Il ruolo delle società interessate alle piantagioni
Le autorità indonesiane sono attualmente impegnate a spegnere gli incendi, molti dei quali divampati in zone aride e ricche di torba. E se la torba prende fuoco può bruciare sottoterra per mesi, e dunque richiedere un enorme quantitativo d'acqua per essere spenta.Il sospetto è che molti di questi incendi siano stati appiccati dalle grandi società internazionali interessate alle piantagioni per la produzione di palma da olio, di cui l'Indonesia è il primo produttore mondiale.
Essendo la domanda del prodotto in costante aumento, ne consegue una maggiore richiesta di terra per la sua coltivazione. Quindi i titolari delle concessioni commerciali incendierebbero le foreste per arricchirsi attraverso lo sfruttamento delle piantagioni che producono palma da olio, di cui l’Unione Europea è uno dei principali importatori.
Il ruolo dell'Europa
L’Unione Europea rimane uno dei principali importatori di olio di palma indonesiano. Lo scorso 23 luglio la Commissione europea ha pubblicato un Piano d’azione europeo contro la deforestazione evidenziando la responsabilità dell’Europa rispetto alla deforestazione globale e riconoscendo la necessità di una legislazione specifica per spezzare il legame tra deforestazione e produzione di materie prime agricole come soia, olio di palma, carne, caffè e cacao. Frans Timmermans, Primo vicepresidente responsabile per lo Sviluppo sostenibile, ha dichiarato: "Le foreste sono il polmone verde del pianeta ed è nostra responsabilità prendercene cura. Se non le proteggiamo sarà impossibile raggiungere gli obiettivi che ci siamo prefissati in materia di clima. Benché le più grandi foreste primarie al mondo non si trovino sul territorio dell'Unione, il comportamento di ciascuno di noi e le nostre scelte politiche possono fare la differenza."

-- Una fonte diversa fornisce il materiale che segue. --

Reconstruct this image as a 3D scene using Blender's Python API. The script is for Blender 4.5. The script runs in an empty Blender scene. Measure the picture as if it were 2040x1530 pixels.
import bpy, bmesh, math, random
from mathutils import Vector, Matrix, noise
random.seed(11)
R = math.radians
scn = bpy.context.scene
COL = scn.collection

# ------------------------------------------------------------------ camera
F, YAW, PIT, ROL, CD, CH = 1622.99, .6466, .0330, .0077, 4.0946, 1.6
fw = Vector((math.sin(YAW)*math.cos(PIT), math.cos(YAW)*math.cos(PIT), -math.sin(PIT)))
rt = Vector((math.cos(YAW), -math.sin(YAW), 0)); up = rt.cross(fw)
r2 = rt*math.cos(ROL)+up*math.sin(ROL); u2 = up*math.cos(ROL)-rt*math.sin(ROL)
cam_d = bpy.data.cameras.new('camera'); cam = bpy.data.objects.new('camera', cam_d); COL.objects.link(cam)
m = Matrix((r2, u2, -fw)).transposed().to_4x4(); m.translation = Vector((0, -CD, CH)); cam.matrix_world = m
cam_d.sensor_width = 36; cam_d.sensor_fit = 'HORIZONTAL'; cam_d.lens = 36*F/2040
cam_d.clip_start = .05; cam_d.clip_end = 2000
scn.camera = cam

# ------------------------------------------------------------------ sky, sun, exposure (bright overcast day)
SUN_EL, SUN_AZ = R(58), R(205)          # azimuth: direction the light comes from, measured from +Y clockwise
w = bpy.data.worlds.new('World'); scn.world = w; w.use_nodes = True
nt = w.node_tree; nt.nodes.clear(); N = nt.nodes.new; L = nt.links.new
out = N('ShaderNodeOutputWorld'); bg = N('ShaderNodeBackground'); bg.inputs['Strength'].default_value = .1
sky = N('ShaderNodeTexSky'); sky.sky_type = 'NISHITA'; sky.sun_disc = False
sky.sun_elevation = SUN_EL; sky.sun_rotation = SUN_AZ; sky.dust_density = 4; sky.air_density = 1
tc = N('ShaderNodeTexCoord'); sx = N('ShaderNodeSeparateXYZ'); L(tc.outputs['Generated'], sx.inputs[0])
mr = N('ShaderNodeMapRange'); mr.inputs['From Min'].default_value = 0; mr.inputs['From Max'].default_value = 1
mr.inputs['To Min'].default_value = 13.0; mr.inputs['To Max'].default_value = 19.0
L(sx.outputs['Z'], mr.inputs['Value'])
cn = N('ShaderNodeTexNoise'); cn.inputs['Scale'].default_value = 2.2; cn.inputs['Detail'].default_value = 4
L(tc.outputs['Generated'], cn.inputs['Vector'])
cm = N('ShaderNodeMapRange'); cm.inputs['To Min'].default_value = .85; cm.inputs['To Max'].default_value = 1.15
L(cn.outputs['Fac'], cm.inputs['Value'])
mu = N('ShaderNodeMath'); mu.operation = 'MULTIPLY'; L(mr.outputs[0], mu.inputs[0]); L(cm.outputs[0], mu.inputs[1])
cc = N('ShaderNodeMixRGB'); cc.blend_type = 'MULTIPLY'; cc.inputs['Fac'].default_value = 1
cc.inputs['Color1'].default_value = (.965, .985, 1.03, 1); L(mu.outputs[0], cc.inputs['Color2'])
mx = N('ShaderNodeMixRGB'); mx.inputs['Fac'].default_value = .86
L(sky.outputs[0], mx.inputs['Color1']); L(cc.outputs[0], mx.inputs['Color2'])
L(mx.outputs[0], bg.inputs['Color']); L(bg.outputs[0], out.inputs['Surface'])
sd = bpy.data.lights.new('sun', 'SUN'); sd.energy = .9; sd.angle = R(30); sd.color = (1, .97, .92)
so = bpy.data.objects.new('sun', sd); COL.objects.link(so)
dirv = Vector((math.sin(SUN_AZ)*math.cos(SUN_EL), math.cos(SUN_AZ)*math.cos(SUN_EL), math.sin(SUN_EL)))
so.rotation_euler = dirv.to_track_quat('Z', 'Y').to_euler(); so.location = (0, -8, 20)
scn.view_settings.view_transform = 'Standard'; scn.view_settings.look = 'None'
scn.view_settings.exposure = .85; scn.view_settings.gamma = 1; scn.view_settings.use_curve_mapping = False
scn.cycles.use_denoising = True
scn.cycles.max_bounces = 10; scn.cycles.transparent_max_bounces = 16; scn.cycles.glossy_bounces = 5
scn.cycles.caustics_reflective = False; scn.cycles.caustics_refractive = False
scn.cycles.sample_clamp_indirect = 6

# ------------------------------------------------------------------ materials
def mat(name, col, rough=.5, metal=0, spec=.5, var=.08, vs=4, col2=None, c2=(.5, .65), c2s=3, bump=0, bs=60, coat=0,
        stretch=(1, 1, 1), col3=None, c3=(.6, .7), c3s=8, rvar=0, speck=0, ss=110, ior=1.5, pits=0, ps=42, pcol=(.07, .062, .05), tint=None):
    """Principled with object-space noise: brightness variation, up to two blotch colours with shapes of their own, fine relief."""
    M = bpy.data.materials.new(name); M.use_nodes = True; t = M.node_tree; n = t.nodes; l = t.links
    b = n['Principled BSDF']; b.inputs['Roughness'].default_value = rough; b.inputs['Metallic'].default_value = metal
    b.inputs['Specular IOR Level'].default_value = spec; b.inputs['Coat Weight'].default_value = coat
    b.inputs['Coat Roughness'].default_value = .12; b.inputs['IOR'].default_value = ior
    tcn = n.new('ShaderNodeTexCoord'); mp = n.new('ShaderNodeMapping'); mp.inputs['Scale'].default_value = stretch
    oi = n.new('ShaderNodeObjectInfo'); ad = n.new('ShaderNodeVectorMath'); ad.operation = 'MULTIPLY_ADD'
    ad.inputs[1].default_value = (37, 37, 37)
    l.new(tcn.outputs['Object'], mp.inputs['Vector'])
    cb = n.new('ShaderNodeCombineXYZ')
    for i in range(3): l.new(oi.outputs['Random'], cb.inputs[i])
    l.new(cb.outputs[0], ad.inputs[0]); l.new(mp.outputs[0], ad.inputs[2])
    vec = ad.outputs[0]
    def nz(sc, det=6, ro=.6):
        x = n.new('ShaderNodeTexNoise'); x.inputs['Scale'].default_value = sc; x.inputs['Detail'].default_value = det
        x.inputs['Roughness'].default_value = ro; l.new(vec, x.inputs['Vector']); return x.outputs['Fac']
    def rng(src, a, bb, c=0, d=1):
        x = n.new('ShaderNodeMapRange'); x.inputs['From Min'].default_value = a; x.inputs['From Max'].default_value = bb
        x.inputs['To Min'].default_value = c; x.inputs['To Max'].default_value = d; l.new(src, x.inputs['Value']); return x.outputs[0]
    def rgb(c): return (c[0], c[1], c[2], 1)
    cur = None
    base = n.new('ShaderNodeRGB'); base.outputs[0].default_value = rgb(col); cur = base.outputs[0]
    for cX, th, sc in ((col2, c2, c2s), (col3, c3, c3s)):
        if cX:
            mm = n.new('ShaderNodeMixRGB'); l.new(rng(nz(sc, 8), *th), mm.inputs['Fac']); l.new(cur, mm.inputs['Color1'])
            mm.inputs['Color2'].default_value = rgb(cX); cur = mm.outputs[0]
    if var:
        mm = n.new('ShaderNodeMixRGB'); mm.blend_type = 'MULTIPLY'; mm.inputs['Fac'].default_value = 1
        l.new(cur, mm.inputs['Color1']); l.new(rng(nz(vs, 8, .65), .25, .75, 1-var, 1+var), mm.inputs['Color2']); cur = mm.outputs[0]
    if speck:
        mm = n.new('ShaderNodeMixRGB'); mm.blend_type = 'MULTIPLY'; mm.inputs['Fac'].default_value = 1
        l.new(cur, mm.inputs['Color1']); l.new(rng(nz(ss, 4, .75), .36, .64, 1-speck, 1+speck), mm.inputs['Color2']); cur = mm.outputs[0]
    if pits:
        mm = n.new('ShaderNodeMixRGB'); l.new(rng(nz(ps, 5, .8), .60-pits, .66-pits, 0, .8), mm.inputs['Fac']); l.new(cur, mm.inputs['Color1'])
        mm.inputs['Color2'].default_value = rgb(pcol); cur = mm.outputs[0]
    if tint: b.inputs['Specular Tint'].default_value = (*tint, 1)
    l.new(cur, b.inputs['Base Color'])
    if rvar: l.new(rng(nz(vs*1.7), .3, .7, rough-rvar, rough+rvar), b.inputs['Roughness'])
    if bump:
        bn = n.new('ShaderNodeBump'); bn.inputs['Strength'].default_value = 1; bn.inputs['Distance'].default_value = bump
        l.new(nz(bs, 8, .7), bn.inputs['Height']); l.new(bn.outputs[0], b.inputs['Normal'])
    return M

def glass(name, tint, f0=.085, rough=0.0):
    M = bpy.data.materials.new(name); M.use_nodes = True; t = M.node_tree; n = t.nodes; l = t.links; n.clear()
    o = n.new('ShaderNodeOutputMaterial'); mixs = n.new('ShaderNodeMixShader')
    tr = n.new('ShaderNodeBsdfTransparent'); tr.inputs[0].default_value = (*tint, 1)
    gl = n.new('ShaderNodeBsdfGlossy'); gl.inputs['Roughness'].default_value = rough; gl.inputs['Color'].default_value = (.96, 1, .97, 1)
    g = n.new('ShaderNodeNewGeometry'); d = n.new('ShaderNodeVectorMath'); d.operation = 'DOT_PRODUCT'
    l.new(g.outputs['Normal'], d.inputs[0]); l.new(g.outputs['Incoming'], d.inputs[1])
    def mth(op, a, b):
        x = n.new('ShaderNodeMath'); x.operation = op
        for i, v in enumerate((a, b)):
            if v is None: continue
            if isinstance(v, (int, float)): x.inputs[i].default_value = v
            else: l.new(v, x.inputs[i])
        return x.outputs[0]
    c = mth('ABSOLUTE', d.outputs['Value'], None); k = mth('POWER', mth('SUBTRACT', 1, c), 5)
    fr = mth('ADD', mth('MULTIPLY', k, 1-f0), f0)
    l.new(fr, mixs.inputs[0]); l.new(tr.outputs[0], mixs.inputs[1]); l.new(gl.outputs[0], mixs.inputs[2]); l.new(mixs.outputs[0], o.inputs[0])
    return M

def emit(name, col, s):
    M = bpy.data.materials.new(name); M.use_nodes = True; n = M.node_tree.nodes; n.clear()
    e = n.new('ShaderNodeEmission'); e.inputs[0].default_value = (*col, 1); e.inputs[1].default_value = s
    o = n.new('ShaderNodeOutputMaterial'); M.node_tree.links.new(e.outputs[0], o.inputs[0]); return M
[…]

Le richieste di Greenpeace all'Europa
Alla luce di ciò, Greenpeace ha avanzato all'Europa due richieste. La prima riguarda l'urgenza, da parte della prossima Commissione, di presentare una nuova normativa per garantire che i prodotti immessi nel mercato europeo non siano legati alla deforestazione e alla violazione dei diritti umani. La seconda spinge i governi nazionali ad aggiornare e migliorare i propri piani d’azione per mantenere l’innalzamento delle temperature globali sotto il grado e mezzo.
La responsabilità dell'uomo
La distruzione delle foreste è una delle principali cause del cambiamento climatico e della massiccia estinzione delle specie a cui l'uomo sta assistendo, oltre ad essere spesso associata alla violazione dei diritti umani. Proteggere le foreste e proporre un nuovo paradigma per il sistema agro-alimentare sono le soluzioni alla crisi climatica ed ecologica attuale, ed è proprio di questo che l’Indonesia avrebbe bisogno. A sottolinearlo è l'ultimo rapporto dell’IPCC (Gruppo Intergovernativo sui Cambiamenti Climatici) sui cambiamenti climatici e l’uso del suolo.
Nell'era del Pirocene (chiamato in causa dal New Scientist), con l'Artico sempre più fragile, gli incendi alle alte latitudini sono destinati ad aumentare. In altri luoghi, al momento ancora in fiamme - come Amazzonia e Indonesia -, i roghi sono un fenomeno più tipicamente stagionale. Un fenomeno, cioè, strettamente legato alla deforestazione e a pratiche agricole più o meno legali. Di questi incendi l'uomo ha una responsabilità ancora più diretta: è lui che li origina, e sono i cambiamenti climatici - che lui incentiva - a renderli sempre più difficili da estinguere.